The basic command for this unit is given in verse 3: “Do justice and righteousness.” So there it is: God’s people (technically the kings in this verse) are commanded to do justice. We cannot obey God and ignore the divine call to justice.
In fact, the Lord tells the kings of Judah that judging the cause of the poor and needy (rightly) is to know him (15-16). It didn’t matter their titles, their wealth, or their religious observance, if the kings oppressed the poor instead of treating them fairly and mercifully, they proved their own ignorance of God. And if they continued in such flagrant disobedience, the kings and their kingdom would be wiped away (24-30).

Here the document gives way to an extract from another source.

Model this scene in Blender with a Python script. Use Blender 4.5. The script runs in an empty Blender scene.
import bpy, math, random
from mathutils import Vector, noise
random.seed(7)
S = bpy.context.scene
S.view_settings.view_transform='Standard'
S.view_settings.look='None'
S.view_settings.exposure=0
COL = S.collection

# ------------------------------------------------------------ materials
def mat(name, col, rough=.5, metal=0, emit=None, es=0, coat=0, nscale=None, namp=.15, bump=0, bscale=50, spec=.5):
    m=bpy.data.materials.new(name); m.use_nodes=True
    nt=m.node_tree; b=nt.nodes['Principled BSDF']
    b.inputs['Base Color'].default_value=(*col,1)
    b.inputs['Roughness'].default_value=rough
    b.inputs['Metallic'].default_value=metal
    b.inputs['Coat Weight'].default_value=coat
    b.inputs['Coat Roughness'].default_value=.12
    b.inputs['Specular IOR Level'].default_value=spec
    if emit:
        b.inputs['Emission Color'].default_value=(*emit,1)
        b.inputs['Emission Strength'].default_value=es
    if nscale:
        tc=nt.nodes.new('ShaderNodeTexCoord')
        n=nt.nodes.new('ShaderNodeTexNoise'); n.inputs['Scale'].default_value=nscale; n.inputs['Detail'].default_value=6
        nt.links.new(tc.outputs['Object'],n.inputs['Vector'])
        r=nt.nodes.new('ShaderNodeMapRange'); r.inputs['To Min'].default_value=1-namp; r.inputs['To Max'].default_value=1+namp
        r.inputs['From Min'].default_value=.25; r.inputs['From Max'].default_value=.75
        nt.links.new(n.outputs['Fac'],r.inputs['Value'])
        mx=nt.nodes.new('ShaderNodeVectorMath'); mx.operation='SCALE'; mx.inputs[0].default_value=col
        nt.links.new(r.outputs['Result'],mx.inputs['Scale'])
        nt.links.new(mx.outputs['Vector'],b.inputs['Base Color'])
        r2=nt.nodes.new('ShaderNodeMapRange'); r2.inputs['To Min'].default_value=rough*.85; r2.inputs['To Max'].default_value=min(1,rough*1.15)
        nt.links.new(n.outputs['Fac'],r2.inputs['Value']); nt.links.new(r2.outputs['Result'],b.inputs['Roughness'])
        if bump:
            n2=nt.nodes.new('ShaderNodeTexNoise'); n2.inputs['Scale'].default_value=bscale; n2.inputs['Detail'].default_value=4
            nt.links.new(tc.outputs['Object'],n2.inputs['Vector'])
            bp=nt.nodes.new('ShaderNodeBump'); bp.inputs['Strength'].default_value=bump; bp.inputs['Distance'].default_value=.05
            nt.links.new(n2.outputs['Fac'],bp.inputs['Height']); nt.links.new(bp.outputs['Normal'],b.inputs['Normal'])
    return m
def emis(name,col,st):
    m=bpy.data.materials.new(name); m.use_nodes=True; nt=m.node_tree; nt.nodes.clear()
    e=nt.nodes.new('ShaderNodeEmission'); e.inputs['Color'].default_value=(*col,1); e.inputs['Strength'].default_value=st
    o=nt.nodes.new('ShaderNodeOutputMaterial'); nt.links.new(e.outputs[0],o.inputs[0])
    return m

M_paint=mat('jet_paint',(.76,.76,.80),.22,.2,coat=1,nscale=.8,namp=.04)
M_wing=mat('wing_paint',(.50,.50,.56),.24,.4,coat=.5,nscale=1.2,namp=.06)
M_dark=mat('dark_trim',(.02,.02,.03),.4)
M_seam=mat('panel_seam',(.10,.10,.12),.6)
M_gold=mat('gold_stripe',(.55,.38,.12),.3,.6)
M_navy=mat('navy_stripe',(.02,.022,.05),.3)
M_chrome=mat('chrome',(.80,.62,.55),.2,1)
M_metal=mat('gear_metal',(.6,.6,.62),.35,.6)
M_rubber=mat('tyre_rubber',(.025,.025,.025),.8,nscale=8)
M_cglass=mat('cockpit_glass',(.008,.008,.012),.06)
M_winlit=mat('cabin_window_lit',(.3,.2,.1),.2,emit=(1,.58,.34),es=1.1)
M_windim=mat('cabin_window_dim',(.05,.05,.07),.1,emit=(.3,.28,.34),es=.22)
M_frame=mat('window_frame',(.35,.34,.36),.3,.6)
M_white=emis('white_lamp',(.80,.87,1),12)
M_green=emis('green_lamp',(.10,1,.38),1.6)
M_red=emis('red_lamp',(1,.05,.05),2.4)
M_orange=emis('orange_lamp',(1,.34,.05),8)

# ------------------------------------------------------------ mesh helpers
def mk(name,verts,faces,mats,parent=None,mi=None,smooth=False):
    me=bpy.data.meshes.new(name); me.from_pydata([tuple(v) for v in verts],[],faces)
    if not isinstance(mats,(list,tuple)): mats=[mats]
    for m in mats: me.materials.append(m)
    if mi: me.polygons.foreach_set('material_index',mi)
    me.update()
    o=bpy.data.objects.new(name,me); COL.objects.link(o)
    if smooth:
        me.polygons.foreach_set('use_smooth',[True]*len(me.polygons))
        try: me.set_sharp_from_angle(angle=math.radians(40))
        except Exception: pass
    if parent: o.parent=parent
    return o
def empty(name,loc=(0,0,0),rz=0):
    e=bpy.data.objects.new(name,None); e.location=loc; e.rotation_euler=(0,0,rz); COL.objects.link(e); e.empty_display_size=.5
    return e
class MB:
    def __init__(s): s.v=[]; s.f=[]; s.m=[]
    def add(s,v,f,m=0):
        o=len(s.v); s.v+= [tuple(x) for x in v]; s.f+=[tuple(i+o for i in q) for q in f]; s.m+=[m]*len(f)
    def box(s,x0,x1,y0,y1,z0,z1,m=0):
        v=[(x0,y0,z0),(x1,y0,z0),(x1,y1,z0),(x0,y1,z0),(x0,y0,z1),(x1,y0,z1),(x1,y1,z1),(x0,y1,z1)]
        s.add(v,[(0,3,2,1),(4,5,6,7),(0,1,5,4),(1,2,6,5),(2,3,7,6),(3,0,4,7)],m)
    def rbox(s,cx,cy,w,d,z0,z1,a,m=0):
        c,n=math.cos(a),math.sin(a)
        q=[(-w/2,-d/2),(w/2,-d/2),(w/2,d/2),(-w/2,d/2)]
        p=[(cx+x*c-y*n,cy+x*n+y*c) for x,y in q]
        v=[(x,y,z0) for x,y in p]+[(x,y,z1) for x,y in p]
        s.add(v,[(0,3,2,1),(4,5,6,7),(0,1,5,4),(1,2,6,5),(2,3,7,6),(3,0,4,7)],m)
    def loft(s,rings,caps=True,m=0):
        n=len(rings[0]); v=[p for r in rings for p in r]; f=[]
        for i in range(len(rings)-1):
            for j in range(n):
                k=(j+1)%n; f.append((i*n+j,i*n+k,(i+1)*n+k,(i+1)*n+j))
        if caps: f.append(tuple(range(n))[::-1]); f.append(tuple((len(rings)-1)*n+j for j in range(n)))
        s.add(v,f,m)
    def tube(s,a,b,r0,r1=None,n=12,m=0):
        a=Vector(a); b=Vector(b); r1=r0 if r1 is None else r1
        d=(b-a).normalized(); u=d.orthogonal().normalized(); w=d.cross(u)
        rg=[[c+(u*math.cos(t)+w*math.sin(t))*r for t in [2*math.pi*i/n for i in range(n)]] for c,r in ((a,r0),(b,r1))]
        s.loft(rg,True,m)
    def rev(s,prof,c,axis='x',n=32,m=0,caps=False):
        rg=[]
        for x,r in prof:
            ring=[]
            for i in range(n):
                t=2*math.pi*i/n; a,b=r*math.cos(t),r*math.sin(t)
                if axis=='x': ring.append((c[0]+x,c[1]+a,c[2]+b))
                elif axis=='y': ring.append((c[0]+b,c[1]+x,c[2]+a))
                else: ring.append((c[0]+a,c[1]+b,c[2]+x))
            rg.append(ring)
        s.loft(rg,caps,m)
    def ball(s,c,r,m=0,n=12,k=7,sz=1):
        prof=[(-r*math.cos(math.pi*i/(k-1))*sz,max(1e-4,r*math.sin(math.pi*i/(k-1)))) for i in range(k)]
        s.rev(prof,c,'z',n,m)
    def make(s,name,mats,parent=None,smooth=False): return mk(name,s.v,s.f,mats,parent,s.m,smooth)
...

But what is doing justice? To understand, DeYoung outlines what the Kings were doing that was not considered justice and makes the following conclusion.
... kings would do the following: judge the poor fairly instead of exploiting them, stop cheating the poor and lining their own pockets through oppression, and quit snuffing out the weak in order to get their land or the stuff. No king, or any Israelite for that matter, guilty of these sins could possibly know, in a covenantal sense, the God of Israel. To know God was to obey him.
So here’s my unsexy, but hopefully exegetically faithful conclusion to this passage and others like it: Christians who do not cheat, swindle, rob, murder, accept bribes, defraud, and hold back agreed upon wages are probably doing justice. Christians guilty of these things are probably not Christians at all.